Stochastic models of carrier dynamics in single-walled carbon nanotubes

Recent time-resolved measurements in optically excited individual semiconducting single-walled carbon nanotubes have revealed rapid electron-hole pair annihilation. A stochastic model of the carrier dynamics has been proposed that includes Auger interactions and discrete occupancy of the nanotubes by the carriers [F. Wang et al., Phys. Rev.
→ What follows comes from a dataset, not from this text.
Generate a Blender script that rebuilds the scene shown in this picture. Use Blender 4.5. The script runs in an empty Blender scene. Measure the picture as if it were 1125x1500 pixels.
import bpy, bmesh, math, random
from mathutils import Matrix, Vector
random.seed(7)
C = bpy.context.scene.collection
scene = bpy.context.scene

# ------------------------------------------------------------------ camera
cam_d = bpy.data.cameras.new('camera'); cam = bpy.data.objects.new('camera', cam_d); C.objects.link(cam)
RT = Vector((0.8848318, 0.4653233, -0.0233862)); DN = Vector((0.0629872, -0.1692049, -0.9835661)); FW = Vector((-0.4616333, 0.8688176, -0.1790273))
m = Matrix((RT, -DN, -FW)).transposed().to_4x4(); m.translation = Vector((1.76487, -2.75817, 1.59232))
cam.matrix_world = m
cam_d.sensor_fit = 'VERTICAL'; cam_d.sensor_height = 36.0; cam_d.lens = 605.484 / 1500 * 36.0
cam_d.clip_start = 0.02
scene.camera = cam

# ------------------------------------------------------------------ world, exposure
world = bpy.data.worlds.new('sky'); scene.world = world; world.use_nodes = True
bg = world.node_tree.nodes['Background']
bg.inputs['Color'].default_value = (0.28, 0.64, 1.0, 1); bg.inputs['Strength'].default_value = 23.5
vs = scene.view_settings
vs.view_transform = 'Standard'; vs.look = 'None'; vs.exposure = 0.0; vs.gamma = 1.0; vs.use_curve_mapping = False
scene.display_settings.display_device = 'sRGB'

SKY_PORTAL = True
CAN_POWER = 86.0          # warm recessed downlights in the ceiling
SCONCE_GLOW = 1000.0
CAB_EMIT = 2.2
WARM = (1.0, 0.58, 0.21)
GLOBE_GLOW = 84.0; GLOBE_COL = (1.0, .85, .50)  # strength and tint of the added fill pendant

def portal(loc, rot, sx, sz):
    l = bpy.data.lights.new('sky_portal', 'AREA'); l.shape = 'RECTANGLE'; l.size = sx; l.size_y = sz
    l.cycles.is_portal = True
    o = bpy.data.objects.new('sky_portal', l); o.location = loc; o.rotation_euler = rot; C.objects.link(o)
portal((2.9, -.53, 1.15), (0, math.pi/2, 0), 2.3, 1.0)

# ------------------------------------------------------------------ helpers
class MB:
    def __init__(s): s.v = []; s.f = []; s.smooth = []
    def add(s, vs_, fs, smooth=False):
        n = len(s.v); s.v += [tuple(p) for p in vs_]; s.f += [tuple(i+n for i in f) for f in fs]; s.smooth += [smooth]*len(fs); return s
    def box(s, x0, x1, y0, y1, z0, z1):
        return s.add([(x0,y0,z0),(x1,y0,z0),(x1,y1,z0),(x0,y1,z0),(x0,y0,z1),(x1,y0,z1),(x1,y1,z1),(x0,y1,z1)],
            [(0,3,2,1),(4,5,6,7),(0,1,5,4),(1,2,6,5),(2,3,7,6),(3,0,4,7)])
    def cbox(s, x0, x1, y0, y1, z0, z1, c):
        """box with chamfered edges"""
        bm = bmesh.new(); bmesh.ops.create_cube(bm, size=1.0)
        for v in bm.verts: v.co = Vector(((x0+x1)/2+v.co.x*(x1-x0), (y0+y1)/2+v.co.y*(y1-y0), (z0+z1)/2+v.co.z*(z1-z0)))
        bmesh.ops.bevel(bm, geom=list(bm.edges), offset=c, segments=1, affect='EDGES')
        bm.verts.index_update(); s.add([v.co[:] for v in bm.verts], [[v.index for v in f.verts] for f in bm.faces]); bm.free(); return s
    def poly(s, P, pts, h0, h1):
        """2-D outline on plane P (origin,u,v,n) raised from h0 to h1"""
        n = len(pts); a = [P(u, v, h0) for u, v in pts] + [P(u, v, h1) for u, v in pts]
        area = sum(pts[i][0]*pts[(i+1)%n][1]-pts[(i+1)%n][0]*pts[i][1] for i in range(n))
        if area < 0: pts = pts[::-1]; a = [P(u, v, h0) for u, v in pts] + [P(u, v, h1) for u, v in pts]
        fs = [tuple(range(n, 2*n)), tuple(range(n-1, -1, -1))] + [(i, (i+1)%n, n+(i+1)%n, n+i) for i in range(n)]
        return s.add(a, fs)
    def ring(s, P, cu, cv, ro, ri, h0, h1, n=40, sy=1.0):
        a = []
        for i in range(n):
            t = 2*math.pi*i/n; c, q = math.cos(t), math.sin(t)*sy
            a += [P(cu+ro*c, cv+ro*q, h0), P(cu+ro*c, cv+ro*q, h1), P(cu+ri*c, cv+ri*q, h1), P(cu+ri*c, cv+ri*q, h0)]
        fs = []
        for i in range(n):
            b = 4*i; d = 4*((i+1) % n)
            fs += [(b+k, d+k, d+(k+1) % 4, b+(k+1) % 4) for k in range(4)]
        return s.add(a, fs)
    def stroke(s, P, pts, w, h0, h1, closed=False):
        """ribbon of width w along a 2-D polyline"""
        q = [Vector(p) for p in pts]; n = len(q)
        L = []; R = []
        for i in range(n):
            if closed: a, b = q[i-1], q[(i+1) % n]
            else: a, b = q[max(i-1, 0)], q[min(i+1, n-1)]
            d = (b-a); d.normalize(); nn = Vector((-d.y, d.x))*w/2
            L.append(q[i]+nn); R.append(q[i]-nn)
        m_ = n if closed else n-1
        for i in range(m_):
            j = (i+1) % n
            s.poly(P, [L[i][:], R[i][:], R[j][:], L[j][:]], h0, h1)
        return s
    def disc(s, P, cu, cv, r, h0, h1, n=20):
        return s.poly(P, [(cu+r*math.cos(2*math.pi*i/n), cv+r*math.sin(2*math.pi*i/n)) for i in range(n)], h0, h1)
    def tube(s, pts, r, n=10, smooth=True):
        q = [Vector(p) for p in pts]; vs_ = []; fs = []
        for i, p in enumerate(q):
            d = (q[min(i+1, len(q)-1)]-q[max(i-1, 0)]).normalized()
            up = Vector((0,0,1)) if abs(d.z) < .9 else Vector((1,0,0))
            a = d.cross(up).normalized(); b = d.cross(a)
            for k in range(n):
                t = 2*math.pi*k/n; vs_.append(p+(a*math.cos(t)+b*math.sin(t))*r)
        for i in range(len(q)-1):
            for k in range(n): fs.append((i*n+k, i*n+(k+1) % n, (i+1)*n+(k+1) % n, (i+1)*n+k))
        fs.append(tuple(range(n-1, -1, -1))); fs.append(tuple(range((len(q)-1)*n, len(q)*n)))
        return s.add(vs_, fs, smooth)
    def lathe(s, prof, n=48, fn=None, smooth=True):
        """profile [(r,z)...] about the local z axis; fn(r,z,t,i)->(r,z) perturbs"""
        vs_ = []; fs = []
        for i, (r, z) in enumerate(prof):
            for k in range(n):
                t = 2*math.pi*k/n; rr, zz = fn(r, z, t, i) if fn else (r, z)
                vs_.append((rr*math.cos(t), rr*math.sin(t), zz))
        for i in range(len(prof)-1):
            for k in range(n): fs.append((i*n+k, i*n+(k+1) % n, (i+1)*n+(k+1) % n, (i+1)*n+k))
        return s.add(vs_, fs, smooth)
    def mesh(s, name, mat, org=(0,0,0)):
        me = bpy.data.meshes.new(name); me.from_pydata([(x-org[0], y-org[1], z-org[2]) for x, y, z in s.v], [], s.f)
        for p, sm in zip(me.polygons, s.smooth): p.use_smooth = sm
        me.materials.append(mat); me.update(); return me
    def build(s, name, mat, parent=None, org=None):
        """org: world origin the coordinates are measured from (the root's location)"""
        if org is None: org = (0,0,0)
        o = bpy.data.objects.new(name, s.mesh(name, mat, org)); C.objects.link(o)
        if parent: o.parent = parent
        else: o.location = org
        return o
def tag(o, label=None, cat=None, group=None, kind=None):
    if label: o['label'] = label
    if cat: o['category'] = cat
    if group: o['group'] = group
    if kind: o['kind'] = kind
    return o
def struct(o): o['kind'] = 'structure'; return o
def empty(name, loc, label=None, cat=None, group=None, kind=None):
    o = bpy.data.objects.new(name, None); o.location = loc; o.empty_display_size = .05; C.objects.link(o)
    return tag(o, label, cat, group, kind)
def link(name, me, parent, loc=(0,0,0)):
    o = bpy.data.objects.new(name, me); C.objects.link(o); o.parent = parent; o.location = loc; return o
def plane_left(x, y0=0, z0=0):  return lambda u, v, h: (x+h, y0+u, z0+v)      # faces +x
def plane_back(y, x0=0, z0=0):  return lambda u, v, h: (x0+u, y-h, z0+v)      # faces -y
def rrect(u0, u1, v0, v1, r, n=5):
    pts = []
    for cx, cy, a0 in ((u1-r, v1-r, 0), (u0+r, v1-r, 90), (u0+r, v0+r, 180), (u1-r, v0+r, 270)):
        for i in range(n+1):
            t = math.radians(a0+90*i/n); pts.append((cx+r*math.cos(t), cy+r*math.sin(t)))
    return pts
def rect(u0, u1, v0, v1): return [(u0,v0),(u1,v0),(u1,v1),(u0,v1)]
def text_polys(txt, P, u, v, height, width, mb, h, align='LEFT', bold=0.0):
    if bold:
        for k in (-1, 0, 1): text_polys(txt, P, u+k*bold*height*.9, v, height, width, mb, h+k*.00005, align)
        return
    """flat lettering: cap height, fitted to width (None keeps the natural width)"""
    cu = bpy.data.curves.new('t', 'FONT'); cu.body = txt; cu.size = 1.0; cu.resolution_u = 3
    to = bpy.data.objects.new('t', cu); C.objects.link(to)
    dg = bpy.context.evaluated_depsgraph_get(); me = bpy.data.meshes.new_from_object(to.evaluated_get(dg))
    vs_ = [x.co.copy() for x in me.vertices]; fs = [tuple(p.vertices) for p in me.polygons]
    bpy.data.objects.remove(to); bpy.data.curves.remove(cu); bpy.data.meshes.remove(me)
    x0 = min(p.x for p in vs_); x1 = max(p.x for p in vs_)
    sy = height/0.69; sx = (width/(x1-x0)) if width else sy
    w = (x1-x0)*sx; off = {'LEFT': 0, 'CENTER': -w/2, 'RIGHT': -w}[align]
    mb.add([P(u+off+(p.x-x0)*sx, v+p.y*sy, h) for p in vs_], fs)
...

B 70, 241403(R) (2004)]. Here we solve this model analytically and also analyze another physically reasonable stochastic model which involves Auger ionization.

Figure 1

Decay in the number of excitons per nanotube, $n\left(t\right)$, from the initial $n_0=1,2,3,5$ (from bottom to top) for $\gamma ∕{\gamma }_A=0.1$, according to Eq. (10). Dots represent direct numerical solution of the master equation (3) for $n_0=2$. Log-linear plot.

Figure 2

Decay in the average number of excitons per nanotube, $\overline{n}\left(t\right)$, for the Poissonian initial distribution (13) with ${\overline{n}}_0=2,3,5$ (from bottom to top) and $\gamma ∕{\gamma }_A=0.1$, according to Eq. (15). Dots represent direct numerical solution of the master equation (3) for ${\overline{n}}_0=2$. Dashed line shows the long-time decay with the rate $\gamma$ and the amplitude ${\overline{n}}_{\infty }$ given by Eq. (16), for ${\overline{n}}_0=2$. Log-linear plot.

Figure 3

Normalized amplitude of the long-time decay, ${\overline{n}}_{\infty }∕(1+z)$, as a function of the initial average number of excitons per nanotube, ${\overline{n}}_0$, for Poissonian initial condition (13) and $\gamma ∕{\gamma }_A=0.1$. Solid line illustrates Eq. (16); dashed line corresponds to Eq. (17).

Figure 4

Decay in the number of excitons per nanotube, $n\left(t\right)$, from the initial $n_0=2,3,4$ for $\gamma ∕{\gamma }_A=0.1$, according to Eq. (22). Dots represent direct numerical solution of the master equation (19) for $n_0=2$. Dashed line shows the long-time decay with the rate $\gamma$ and the amplitude $n_{\infty }=2\gamma ∕(\gamma +{\gamma }_A)$ for $n_0=2$. Here $n_{\infty }$ is the fraction of excitons that escaped Auger recombination due to trapping. Log-linear plot.